Get into the habit of paying cash for items. If you cannot afford your purchase this week, save for it over a few weeks, rather than pay the interest on your credit card. A debit card is a good solution. A debit card is linked to an ordinary savings or check account, but can be used everywhere you normally use a credit card, including for online purchases. You only spend what is in the bank account on the debit card, so you do not go into debt with this option, nor are you left paying high interest rates for your purchase.

Before making any purchase on the credit card, decide when you would be able to pay this debt back. Add the interest payments on the debt to the price of the purchase in your mind, and consider whether it is really worth buying the goods on the credit card. For example, a $100 shirt you purchase on a 10 per cent off sale may end up costing you $50 in interest, by the time you pay back the credit card debt. Even if you had purchased the shirt at the normal price of $110 with cash, you would have paid less than the “bargain” shirt on the credit card.

3 – Pay Back More Than the Minimum Monthly Fee
Financial institutions love it when customers only pay the minimum monthly fee on the credit card, instead of making higher payments. This is because the minimum monthly fee may only just cover the interest on the account, and will not reduce your total debt at all. The financial institution can therefore continue to charge you high interest rates on your debt.

In order to reduce your credit card debt, you need to pay back more than just the interest, which means you really have to pay back more than the minimum monthly fee. Look at your budget and see where you can afford to make savings. Then channel those savings into the credit cards charging the highest interest rates to pay off the debt quicker. The sooner you pay off the principle in the loan, the less interest you actually pay over all.

If you have a high interest credit card and cannot find ways to reduce the interest rate as above, paying off the debt as soon as possible is the only way to reduce the interest rate.
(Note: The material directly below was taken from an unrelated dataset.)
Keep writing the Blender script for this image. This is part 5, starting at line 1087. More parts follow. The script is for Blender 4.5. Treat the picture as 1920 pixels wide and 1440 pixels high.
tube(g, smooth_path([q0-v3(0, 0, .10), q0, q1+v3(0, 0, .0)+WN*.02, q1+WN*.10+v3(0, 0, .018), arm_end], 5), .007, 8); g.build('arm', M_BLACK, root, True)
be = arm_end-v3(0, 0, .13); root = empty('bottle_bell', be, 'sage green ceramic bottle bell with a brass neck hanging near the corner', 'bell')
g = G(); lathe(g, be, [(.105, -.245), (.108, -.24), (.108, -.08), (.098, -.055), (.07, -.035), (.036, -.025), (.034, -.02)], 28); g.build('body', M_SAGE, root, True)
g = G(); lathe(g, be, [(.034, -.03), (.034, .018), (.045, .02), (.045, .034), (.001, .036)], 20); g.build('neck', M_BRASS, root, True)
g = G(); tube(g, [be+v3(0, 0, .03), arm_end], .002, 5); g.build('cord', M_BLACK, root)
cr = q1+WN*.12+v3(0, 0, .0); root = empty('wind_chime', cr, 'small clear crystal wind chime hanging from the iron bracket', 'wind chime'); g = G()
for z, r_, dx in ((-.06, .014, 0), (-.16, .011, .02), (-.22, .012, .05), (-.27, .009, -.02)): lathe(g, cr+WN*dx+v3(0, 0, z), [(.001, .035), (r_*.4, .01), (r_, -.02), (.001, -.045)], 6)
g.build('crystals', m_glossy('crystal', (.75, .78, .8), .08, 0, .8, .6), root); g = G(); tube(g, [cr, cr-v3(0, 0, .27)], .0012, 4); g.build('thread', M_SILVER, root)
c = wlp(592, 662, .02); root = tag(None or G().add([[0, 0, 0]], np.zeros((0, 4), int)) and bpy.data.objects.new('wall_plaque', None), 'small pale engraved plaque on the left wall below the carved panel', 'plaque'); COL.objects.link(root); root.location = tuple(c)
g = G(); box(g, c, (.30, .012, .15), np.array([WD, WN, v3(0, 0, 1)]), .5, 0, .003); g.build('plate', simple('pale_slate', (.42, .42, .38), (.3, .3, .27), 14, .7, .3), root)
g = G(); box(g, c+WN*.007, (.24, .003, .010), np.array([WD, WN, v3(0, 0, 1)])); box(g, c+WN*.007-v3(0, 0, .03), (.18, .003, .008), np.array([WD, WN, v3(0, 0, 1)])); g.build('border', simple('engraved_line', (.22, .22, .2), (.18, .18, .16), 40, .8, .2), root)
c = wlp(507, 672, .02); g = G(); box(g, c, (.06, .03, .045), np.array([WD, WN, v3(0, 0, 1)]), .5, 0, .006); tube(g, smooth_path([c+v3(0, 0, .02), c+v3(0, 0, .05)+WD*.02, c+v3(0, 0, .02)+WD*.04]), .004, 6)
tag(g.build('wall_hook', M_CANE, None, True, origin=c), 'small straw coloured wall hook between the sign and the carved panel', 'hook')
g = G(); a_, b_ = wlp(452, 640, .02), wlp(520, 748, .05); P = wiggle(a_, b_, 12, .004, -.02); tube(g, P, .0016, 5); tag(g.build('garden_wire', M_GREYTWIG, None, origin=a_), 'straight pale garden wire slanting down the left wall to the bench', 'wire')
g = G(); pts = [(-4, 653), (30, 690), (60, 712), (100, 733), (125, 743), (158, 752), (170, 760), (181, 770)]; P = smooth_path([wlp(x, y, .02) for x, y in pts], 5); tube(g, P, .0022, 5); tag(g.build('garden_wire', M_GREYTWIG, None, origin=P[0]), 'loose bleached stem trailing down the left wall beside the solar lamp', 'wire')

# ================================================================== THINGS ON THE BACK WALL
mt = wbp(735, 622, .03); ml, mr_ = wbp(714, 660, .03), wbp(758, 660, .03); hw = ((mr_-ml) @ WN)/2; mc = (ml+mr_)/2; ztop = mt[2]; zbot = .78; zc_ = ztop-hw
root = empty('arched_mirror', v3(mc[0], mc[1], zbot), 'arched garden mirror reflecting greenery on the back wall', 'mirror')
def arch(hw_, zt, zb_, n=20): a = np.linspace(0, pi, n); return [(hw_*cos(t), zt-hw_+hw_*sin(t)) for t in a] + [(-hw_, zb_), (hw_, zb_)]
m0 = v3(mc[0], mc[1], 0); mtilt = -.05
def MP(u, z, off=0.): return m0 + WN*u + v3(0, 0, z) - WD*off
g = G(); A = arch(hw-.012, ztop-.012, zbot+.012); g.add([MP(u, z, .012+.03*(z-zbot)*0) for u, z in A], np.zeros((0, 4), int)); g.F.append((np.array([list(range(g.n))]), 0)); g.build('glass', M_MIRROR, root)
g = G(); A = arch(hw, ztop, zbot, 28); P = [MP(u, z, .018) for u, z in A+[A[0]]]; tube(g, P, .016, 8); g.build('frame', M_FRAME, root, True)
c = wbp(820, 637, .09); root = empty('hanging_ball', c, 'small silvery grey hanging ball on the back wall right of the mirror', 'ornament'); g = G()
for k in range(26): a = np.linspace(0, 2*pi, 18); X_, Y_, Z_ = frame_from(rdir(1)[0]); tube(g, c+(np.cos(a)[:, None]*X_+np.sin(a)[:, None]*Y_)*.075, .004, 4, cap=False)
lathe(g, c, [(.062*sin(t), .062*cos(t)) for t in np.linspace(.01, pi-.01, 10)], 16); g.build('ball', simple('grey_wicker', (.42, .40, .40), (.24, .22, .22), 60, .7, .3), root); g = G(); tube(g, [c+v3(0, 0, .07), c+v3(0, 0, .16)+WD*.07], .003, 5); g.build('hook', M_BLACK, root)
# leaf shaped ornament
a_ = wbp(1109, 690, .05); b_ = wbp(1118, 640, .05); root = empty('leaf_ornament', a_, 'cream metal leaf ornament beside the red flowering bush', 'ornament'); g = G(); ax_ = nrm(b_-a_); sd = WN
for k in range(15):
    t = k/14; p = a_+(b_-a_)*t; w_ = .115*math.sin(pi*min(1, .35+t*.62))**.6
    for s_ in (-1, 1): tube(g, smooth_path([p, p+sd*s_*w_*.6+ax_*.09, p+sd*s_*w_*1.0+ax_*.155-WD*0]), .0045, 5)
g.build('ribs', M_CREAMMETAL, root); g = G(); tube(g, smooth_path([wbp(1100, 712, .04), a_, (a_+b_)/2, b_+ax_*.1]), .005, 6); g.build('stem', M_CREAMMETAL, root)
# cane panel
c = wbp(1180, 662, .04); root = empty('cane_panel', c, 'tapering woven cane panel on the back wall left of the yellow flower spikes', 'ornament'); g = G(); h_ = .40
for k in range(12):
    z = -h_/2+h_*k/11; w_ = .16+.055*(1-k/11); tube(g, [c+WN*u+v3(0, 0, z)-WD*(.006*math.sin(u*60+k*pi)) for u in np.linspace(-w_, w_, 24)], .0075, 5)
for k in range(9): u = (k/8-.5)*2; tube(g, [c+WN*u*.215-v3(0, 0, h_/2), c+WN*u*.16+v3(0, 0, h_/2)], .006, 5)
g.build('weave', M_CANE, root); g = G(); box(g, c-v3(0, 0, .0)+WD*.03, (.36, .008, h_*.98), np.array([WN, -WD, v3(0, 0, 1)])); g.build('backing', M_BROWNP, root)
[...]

Increase your payments to reduce the debt quicker. Even paying off an extra $10 a week will reduce your debt by $520 in a year. Pay an extra $50 a week to reduce your debt by $2600 a year. The longer you have a credit card debt, the more interest you pay.

Reducing your interest rate and your credit card spend, and paying back as much as you can will effectively reduce your credit card debt. Do not get stuck paying high interest rates on credit cards, just to make the financial institutions richer. Take control of your finances today and reduce the credit card debt forever.